FWIW, I use a bluetooth connection to my BMS for just this reason. CAN an RS485 to the inverter works fine as along as you stay isolated from a direct battery/BMS connection.

I assume the BMS is operational when this happens? Would it normally be configured to have discharge turned off? I'm thinking there might be a path through the BMS UART connection that could be causing this. The UART on one of my BMS appears to be non-functional now, and I suspect it's due to a similar issue.

 

[SeaGal]

I just noticed that it looks like you're using a UART connection to the BMS, in which case the isolated power supply will not work, or at least will not help, since that interface requires a ground connection. You could try a CAN transceiver that is isolated, but it sounds like you had an issue even when CAN wasn't connected, so it doesn't seem like that would help.

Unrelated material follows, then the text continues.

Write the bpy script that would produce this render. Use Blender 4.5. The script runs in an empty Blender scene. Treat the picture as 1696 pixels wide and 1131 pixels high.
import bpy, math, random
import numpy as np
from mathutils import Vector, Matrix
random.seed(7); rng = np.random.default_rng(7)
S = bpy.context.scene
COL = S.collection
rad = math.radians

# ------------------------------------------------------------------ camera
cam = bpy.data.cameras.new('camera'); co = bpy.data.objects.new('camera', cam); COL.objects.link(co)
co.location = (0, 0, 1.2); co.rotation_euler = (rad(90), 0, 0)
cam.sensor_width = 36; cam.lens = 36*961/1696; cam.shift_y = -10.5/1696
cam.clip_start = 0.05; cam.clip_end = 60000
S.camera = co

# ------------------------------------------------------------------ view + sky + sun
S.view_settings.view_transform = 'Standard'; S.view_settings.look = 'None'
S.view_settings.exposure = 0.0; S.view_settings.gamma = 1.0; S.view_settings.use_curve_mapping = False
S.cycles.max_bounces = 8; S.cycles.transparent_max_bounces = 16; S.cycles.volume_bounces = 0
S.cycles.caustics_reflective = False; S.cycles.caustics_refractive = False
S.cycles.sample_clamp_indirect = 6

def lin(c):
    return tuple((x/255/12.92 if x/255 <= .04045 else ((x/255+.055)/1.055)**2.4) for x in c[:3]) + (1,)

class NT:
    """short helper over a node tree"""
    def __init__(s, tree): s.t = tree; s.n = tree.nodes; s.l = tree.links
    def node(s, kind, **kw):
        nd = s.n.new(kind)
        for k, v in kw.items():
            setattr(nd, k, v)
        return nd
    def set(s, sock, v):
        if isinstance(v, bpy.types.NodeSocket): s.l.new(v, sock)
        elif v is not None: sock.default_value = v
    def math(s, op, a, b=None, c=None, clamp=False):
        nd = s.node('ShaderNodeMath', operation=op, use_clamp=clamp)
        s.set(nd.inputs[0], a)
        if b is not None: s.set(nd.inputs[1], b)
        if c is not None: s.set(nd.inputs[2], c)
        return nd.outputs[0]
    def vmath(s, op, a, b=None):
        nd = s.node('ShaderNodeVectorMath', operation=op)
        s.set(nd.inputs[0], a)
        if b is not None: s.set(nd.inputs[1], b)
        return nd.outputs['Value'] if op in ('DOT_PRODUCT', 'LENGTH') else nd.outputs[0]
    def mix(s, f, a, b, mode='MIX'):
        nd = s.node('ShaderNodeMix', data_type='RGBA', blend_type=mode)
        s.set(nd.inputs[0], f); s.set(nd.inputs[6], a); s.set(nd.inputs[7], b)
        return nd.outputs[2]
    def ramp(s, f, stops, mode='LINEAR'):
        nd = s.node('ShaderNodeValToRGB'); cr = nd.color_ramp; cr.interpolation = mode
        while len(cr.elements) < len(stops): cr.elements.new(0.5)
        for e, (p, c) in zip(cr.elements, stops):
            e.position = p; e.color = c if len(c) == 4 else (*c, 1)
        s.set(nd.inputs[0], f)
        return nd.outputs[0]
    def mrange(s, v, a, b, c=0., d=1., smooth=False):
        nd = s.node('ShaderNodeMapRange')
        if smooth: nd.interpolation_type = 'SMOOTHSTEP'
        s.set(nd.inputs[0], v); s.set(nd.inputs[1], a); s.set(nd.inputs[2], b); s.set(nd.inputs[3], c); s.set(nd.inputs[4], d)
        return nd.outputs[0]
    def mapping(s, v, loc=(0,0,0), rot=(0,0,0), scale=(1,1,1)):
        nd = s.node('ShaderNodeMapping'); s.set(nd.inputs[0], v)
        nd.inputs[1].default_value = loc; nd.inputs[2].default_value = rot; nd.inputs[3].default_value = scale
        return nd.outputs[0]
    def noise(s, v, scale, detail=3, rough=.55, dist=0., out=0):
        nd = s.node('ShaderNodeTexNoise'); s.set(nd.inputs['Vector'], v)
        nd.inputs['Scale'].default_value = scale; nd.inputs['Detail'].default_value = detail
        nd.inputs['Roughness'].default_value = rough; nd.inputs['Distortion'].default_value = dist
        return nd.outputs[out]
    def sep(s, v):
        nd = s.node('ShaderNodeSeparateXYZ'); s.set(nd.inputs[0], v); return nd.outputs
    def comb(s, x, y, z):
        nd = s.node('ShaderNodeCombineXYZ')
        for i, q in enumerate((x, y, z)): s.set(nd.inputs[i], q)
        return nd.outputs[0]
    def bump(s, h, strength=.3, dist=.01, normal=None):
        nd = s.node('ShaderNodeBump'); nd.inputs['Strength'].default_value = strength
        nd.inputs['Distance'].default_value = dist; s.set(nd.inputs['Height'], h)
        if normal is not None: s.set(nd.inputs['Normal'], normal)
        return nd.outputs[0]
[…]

Yes, good point thanks, an isolated psu won't help with the uart signals... Will put my thinking cap on and see if I can work out how to isolate even further - maybe adding an opto-isolator to the BMS's UART Tx and Rx connections.

FWIW, I use a bluetooth connection to my BMS for just this reason. CAN an RS485 to the inverter works fine as along as you stay isolated from a direct battery/BMS connection.

As much as I hate wireless comms, I'd try bluetooth if it weren't for the fact that the ESP32 and only do WiFi or Bluetooth but not both - and I'm using its WiFi capability already.

I assume the BMS is operational when this happens? Would it normally be configured to have discharge turned off?

Yes, BMS is on all the time. Discharge never off. ESP32 is querying the BMS every second successfully.

I'm thinking there might be a path through the BMS UART connection that could be causing this. The UART on one of my BMS appears to be non-functional now, and I suspect it's due to a similar issue.

Oh gosh, maybe there's an issue there... I'll draw myself another diagram and have a think.

 

[AntronX]

I am only using CAN+ and CAN-, not using ground connection.

unless there is a loop back down the differential CANBus.

^ right there. TJA1050 canbus transceiver has driver output mosfets rated to withstand up to 100ma or 200V short pulse. You need isolated canbus.